My initial reaction to this collection was that, like most collections of conference papers, it was a hodge-podge of essays more or less of value to the student of Platonism. In thinking through them again for this review, it struck me that there is a broad unity of theme that I was not initially aware of. I have tried to emphasize that unity here, a unity that manifests the astonishing vitality of Platonism. Anti-Platonism, so to say, is the position that virtually every philosophical claim made in this volume is false. That itself is a very large claim, indeed.

1 comment:

  1. I wish to comment, not on Professor Gerson’s review, but on Professor Slezak’s position alluded to in the third paragraph of the review. It is true that I have not read Slezak’s contribution to the book under review, yet I have read his Reading Plato which, I suppose, represents adequately his fundamental standpoint.



    Against Slezak I would argue that Plato’s objection to putting any profound philosophical insight in a written text applies with equal force to conveying any such insight in any fixed oral formulation. Plato’s opposition to putting serious philosophical reflection in a written text was not esoteric in intent. He did not abstain from writing serious philosophical dissertations because he wanted to confine the wisdom disclosed to a select few, but because he believed that any determinate formulation of a philosophical point of view is necessarily inherently defective. Hence he insists that philosophical insight can only be attained in the live give and take of a dialectic that destroys (transcends, if you will) its own presuppositions. The Lecture on the Good, I would imagine, would not be a pontifical pronouncement of doctrine, but a hornet’s nest of challenges and perturbing questionings.



    Plato’s profound and rich philosophical insights are not to be sought in what his writings say, nor to be vainly chased in the phantom world of unwritten and, for us, unspoken, dogmata, but are to be garnered by creatively engaging with his writings as prophetic enigma’s.

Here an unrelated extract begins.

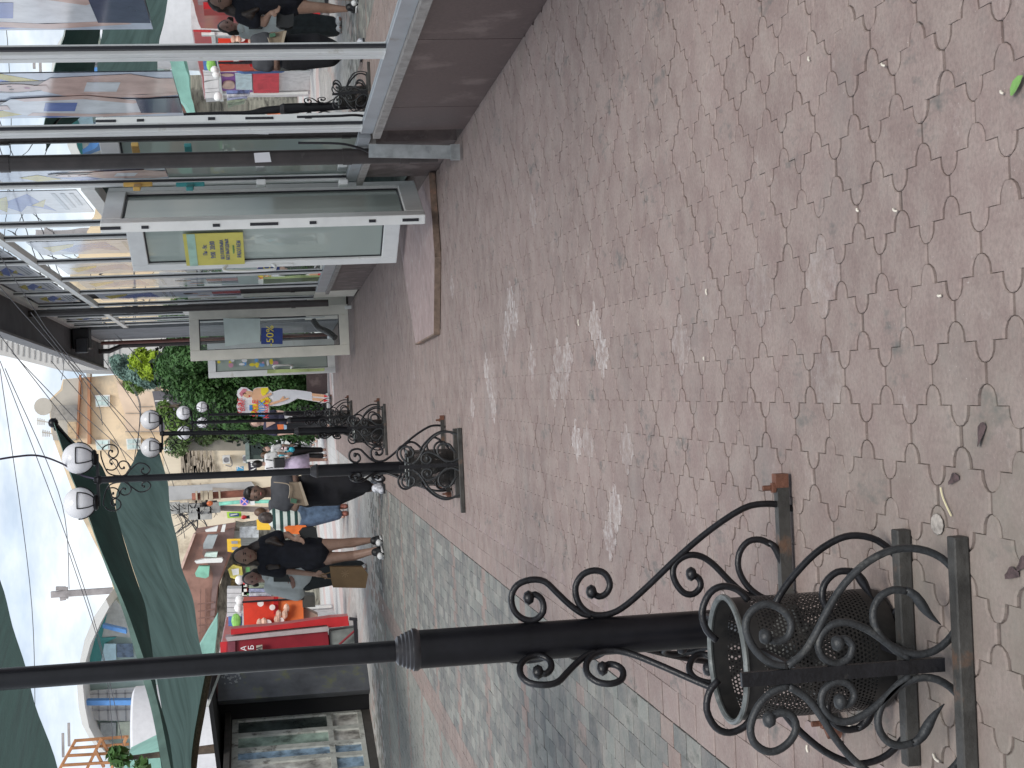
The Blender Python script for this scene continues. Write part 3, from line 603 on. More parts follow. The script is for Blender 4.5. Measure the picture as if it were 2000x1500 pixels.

    That dialectic should form “a central part of the unwritten teaching” calls for no argument, for dialectic is the soul of philosophy for Plato: indeed dialegesthai and philosophein are interchangeable in Plato’s writings. This in no way supports the view that the ‘unwritten teaching’ was esoteric or that it incorporated a fixed body of doctrine. The ‘unwritten teaching’ – what Plato put through to his students in the Academy – could have nothing in the way of pure philosophy (that is, leaving aside mathematics and other specialized disciplines) over and above what we can derive – and what Plato, I believe, meant his readers to derive – from an imaginative reading of the dialogues.



    If there had been a “doctrine of first principles contined in the unwritten teaching” that would have been just the thing Aristotle would have most firmly grasped, the thing most congenial to Aristotle’s special genius. Yet, for myself, I cannot find in what Aristotle ascribes to Plato anything worthy of being seen as the crème de la crème of any thinker worth his salt, let alone a Plato – barring the supposition that Plato had excluded Aristotle from the innermost circle of his students.